### Scene script records

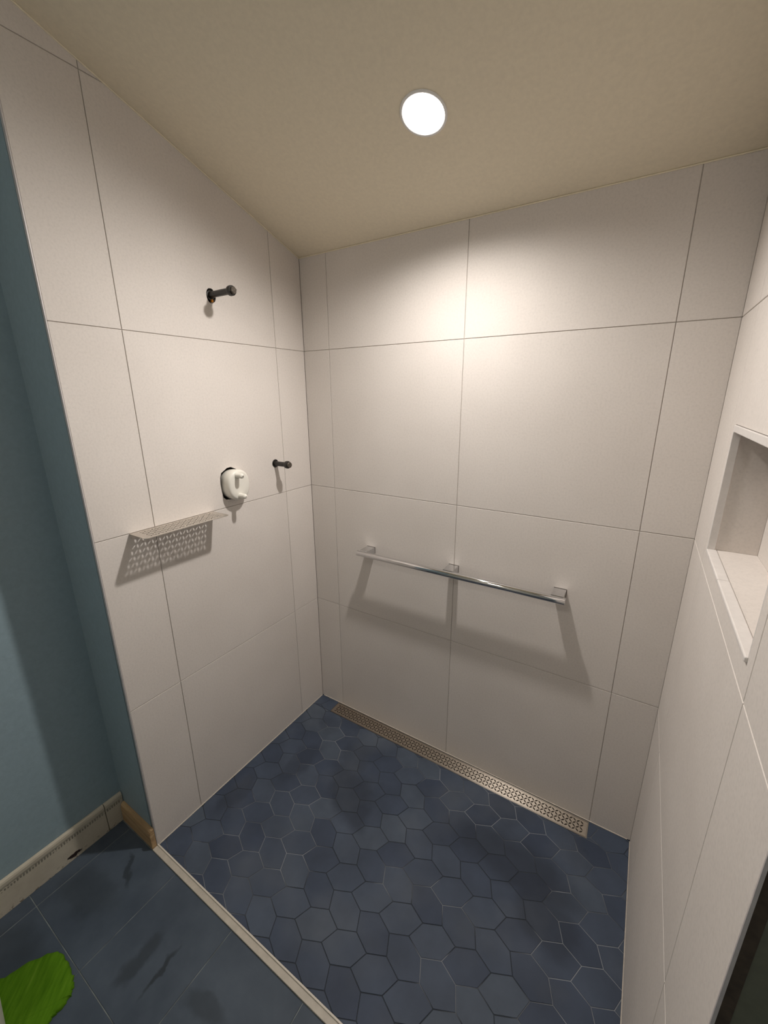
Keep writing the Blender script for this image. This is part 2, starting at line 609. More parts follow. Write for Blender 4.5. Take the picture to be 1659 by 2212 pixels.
# right shower wall with the niche
NU0, NU1, NZ0, NZ1, ND = 0.257, 0.757, 1.250, 1.541, 0.090
bm = bmesh.new()
x0, x1 = W + .0024, W + T + .012
xb = W + ND + .012
def rbox(u0, u1, z0, z1, xa, xb_):
    add_box(bm, xa, xb_, -u1, -u0, z0, z1)
rbox(0, ER - .004, 0, NZ0 - .010, x0, xb)
rbox(0, NU0 - .010, NZ0 - .010, NZ1 + .010, x0, xb)
rbox(NU1 + .010, ER - .004, NZ0 - .010, NZ1 + .010, x0, xb)
top = [(0, NZ1 + .010), (-(ER - .004), NZ1 + .010), (-(ER - .004), ceil_z(-(ER - .004)) - .001), (0, ZC - .001)]
b2 = prism_along_x(x0, xb, top)
me_tmp = bpy.data.meshes.new('tmp')
b2.to_mesh(me_tmp); b2.free()
bm.from_mesh(me_tmp)
bpy.data.meshes.remove(me_tmp)
wall_right = structure(obj_bm('wall_right', bm, 'wall_grout', None, (W + .06, -.49, 0)))
nloop = [(NU0 - .001, NZ0 - .001), (NU1 + .001, NZ0 - .001), (NU1 + .001, NZ1 + .0055), (NU0 - .001, NZ1 + .0055)]
rcuts = [0.0, 0.205, 0.786, ER]
tile_wall(wall_right, fr, rcuts, ROWS, side_clip, holes=[(1, 2, [nloop])])
# niche lining
xn = W + ND
box_obj('niche_back', (xn, xn + .010, -NU1 - .008, -NU0 + .008, NZ0 - .008, NZ1 + .008), 'wall_tile_ceramic', wall_right)
box_obj('niche_side', (W + .0125, xn - .0005, -NU0 - .0005, -NU0 + .009, NZ0 + .001, NZ1 - .001), 'wall_tile_ceramic', wall_right)
box_obj('niche_side', (W + .0125, xn - .0005, -NU1 - .009, -NU1 + .0005, NZ0 + .001, NZ1 - .001), 'wall_tile_ceramic', wall_right)
box_obj('niche_top', (W + .0125, xn - .0005, -NU1 + .001, -NU0 - .001, NZ1 - .0005, NZ1 + .009), 'wall_tile_ceramic', wall_right)
box_obj('niche_sill', (W + .0165, xn - .0005, -NU1 + .001, -NU0 - .001, NZ0 - .009, NZ0 + .0035), 'wall_tile_ceramic', wall_right)
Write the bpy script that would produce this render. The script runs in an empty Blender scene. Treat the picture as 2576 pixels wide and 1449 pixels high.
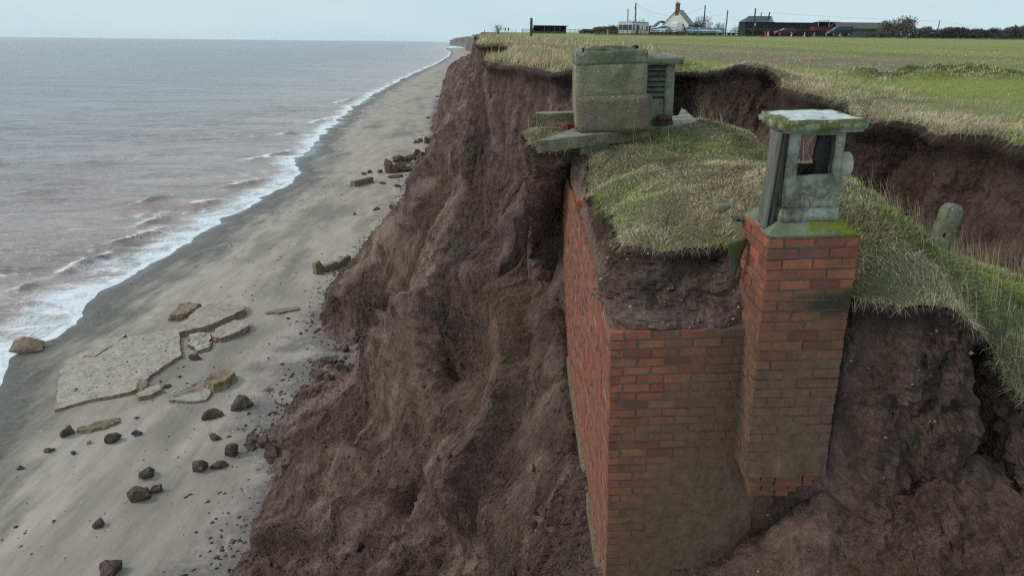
import bpy, bmesh, math, random
import numpy as np
from mathutils import Vector, Matrix
from mathutils.geometry import delaunay_2d_cdt

S = bpy.context.scene
COL = S.collection
R_ = math.radians
# ------------------------------------------------------------------ camera, sky, sun, exposure
F = 1750.0                      # focal length in units of a 2576 px wide picture
PITCH, ROLL = R_(19.58), R_(0.65)
cp, sp, cr, sr = math.cos(PITCH), math.sin(PITCH), math.cos(ROLL), math.sin(ROLL)
_R0 = np.array([1., 0, 0]); _U0 = np.array([0, sp, cp]); FW = np.array([0, cp, -sp])
RT = _R0 * cr + _U0 * sr
UP = _U0 * cr - _R0 * sr
cam_d = bpy.data.cameras.new('camera'); cam = bpy.data.objects.new('camera', cam_d); COL.objects.link(cam)
cam_d.sensor_width = 36.0; cam_d.lens = F / 2576 * 36
cam_d.clip_start = 0.1; cam_d.clip_end = 40000
M = Matrix(((RT[0], UP[0], -FW[0], 0), (RT[1], UP[1], -FW[1], 0), (RT[2], UP[2], -FW[2], 0), (0, 0, 0, 1)))
cam.matrix_world = M
S.camera = cam

SUN_EL, SUN_AZ = R_(36), R_(-84)      # veiled sun out over the sea
world = bpy.data.worlds.new('World'); S.world = world; world.use_nodes = True
wn = world.node_tree; wn.nodes.clear()
wo = wn.nodes.new('ShaderNodeOutputWorld'); wb = wn.nodes.new('ShaderNodeBackground')
sky = wn.nodes.new('ShaderNodeTexSky'); sky.sky_type = 'NISHITA'; sky.sun_disc = False
sky.sun_elevation = SUN_EL; sky.sun_rotation = SUN_AZ
sky.air_density = 1.0; sky.dust_density = 3.0; sky.ozone_density = 1.0
mixc = wn.nodes.new('ShaderNodeMixRGB'); mixc.inputs[0].default_value = 0.82
# pale stratus veil over the clear sky: faintly mottled, a little bluer overhead
tcw = wn.nodes.new('ShaderNodeTexCoord'); mpw = wn.nodes.new('ShaderNodeMapping'); mpw.inputs['Scale'].default_value = (2.2, 2.2, 9.0)
nzw = wn.nodes.new('ShaderNodeTexNoise'); nzw.inputs['Scale'].default_value = 1.6; nzw.inputs['Detail'].default_value = 4
rpw = wn.nodes.new('ShaderNodeValToRGB')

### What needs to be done
Give again the lines from "Write the bpy" to "S.camera = cam" exactly, both of those lines included, and do not include any pictures.

### Solution for this exercise
Write the bpy script that would produce this render. The script runs in an empty Blender scene. Treat the picture as 2576 pixels wide and 1449 pixels high.
import bpy, bmesh, math, random
import numpy as np
from mathutils import Vector, Matrix
from mathutils.geometry import delaunay_2d_cdt

S = bpy.context.scene
COL = S.collection
R_ = math.radians
# ------------------------------------------------------------------ camera, sky, sun, exposure
F = 1750.0                      # focal length in units of a 2576 px wide picture
PITCH, ROLL = R_(19.58), R_(0.65)
cp, sp, cr, sr = math.cos(PITCH), math.sin(PITCH), math.cos(ROLL), math.sin(ROLL)
_R0 = np.array([1., 0, 0]); _U0 = np.array([0, sp, cp]); FW = np.array([0, cp, -sp])
RT = _R0 * cr + _U0 * sr
UP = _U0 * cr - _R0 * sr
cam_d = bpy.data.cameras.new('camera'); cam = bpy.data.objects.new('camera', cam_d); COL.objects.link(cam)
cam_d.sensor_width = 36.0; cam_d.lens = F / 2576 * 36
cam_d.clip_start = 0.1; cam_d.clip_end = 40000
M = Matrix(((RT[0], UP[0], -FW[0], 0), (RT[1], UP[1], -FW[1], 0), (RT[2], UP[2], -FW[2], 0), (0, 0, 0, 1)))
cam.matrix_world = M
S.camera = cam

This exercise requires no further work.